PDIC wants stronger oversight (10.10.08)
THE PHILIPPINE Deposit Insurance Corp. (PDIC) posed no objection to the increase in the maximum deposit insurance coverage but stressed that this move should be accompanied by measures to beef up its capital and strengthen its oversight powers.
In a statement, PDIC President Jose C. Nograles asked for a package of "corollary measures" to accompany the increase in the insured deposit ceiling to P500,000 from P250,000.
These measures are:
* an increase in the PDIC capitalization;
* authority to conduct independent bank examinations;
* authority to assess risk premium on banks;
* authority to determine which deposits are covered by insurance; and
* a bridge bank authority.
Mr. Nograles said these measures are necessary to ensure that the increase in the maximum deposit insurance coverage would translate into higher depositor protection, better depositor confidence and a stronger banking system.
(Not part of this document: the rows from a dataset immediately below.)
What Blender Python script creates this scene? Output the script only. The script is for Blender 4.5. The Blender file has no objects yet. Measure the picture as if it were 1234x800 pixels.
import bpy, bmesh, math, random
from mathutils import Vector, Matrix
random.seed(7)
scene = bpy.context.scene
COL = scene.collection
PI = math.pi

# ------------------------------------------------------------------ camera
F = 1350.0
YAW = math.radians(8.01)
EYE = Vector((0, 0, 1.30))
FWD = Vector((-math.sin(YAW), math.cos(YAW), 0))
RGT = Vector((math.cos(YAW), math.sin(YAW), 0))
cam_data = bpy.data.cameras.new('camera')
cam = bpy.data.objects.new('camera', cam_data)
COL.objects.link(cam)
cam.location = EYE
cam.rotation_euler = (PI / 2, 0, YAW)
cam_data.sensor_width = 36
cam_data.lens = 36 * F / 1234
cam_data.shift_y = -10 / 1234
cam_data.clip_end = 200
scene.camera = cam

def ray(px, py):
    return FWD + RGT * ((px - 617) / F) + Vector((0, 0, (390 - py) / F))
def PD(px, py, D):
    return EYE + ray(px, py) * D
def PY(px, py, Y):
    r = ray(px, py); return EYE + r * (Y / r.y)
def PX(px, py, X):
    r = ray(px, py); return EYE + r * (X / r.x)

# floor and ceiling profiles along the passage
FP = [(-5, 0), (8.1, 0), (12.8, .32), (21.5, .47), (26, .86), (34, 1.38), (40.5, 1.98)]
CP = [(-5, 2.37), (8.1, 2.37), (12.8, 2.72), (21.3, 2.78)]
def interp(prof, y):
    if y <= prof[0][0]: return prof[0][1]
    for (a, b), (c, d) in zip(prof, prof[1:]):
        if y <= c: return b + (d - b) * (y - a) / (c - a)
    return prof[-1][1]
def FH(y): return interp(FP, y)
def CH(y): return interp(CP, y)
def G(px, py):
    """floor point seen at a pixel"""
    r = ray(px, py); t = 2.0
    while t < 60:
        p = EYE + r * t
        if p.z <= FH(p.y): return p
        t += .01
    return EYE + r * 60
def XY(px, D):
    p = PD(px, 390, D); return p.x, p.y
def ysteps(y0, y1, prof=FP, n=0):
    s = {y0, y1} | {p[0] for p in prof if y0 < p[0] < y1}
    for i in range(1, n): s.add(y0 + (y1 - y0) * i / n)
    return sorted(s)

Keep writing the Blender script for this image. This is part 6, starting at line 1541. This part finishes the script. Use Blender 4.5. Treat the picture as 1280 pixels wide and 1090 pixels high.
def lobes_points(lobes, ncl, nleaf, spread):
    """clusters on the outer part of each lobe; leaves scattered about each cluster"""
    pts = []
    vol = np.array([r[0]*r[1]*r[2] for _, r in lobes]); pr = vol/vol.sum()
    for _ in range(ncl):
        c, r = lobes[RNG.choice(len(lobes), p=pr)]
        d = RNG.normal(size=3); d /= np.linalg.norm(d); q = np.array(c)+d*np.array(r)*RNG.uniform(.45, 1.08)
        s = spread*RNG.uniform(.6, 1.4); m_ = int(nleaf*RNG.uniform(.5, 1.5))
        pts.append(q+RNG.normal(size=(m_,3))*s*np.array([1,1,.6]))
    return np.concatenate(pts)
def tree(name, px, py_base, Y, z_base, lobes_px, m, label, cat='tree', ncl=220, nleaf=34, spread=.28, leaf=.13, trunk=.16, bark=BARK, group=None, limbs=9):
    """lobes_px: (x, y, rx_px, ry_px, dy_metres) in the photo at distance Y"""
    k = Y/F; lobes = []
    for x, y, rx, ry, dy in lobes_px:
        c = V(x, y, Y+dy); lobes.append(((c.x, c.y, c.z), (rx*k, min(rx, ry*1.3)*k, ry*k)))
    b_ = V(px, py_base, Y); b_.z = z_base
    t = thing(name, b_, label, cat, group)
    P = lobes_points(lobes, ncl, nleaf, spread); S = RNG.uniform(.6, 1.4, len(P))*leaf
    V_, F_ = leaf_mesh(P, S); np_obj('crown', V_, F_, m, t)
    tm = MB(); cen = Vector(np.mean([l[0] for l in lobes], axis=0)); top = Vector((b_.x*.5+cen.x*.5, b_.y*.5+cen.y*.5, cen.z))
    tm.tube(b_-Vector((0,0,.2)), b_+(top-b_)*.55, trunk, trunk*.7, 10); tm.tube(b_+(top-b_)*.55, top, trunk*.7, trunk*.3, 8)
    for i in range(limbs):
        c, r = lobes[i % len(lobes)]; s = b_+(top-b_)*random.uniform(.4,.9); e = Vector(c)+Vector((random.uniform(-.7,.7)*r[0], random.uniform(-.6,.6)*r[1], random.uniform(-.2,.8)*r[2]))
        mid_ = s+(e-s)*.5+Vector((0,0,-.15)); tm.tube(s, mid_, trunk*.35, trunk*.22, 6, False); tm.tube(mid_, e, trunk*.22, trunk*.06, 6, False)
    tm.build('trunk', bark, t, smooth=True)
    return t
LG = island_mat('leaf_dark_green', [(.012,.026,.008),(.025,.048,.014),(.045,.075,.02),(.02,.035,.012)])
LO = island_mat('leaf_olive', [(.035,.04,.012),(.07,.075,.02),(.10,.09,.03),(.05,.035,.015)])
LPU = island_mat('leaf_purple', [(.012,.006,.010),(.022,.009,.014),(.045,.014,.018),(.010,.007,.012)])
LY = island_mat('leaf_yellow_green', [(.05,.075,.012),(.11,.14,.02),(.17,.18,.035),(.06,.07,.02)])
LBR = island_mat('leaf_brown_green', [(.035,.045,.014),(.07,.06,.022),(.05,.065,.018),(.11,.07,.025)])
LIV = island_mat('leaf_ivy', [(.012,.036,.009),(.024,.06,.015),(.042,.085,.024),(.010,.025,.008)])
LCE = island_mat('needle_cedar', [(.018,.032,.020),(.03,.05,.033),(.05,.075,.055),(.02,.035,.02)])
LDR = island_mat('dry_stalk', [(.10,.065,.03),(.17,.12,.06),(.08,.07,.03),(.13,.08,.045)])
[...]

House Bill 5315 has been filed at the House of Representatives, seeking to double the insured deposit ceiling by 100%. Its authors, House Speaker Prospero C. Nograles and Manila Rep. Jaime C. Lopez, chairman of the banks and financial intermediaries committee, said it is imperative that depositors remain confident in banks amid the global financial meltdown.
Mr. Nograles said that 97.2% of all bank deposits would be covered by insurance if the ceiling were raised to P500,000, up from 95.1% at present.
He pointed out, however, that a capital infusion into PDIC is needed if the Deposit Insurance Fund, where insurance payments are sourced, were to remain adequate given the higher insured deposit cap.
The fund stood at P54.3 billion as of December, of which P3 billion represented the government contribution. Mr. Nograles wanted the fund strengthened to P100 billion.
He also said PDIC should be allowed to conduct bank examinations without first seeking permission from the Monetary Board and to hold these examinations even before a year is up.
Present rules require a Monetary Board go-ahead, while examinations are banned within a year from the last examination. Mr. Nograles said "the inability of the PDIC to move swiftly increases its exposure."
As a result of its examination, the PDIC should be allowed to impose additional risk premium over the existing 20-basis-point flat rate on banks at risk.
"Imposing additional risk premium... will enable PDIC to manage its risks as an insurer," Mr. Nograles said.
To allow PDIC to manage its risks, it should be furthermore allowed to examine which deposits are covered by insurance.
And lastly, Mr. Nograles is asking for a bridge bank authority as bank failure resolution.
A bridge bank authority would allow the government to take over a failed bank by acquiring its assets and assuming the liabilities until a final resolution is reached. It deviates from the "paybox" system where the PDIC automatically acts as receiver and liquidator of a failed bank.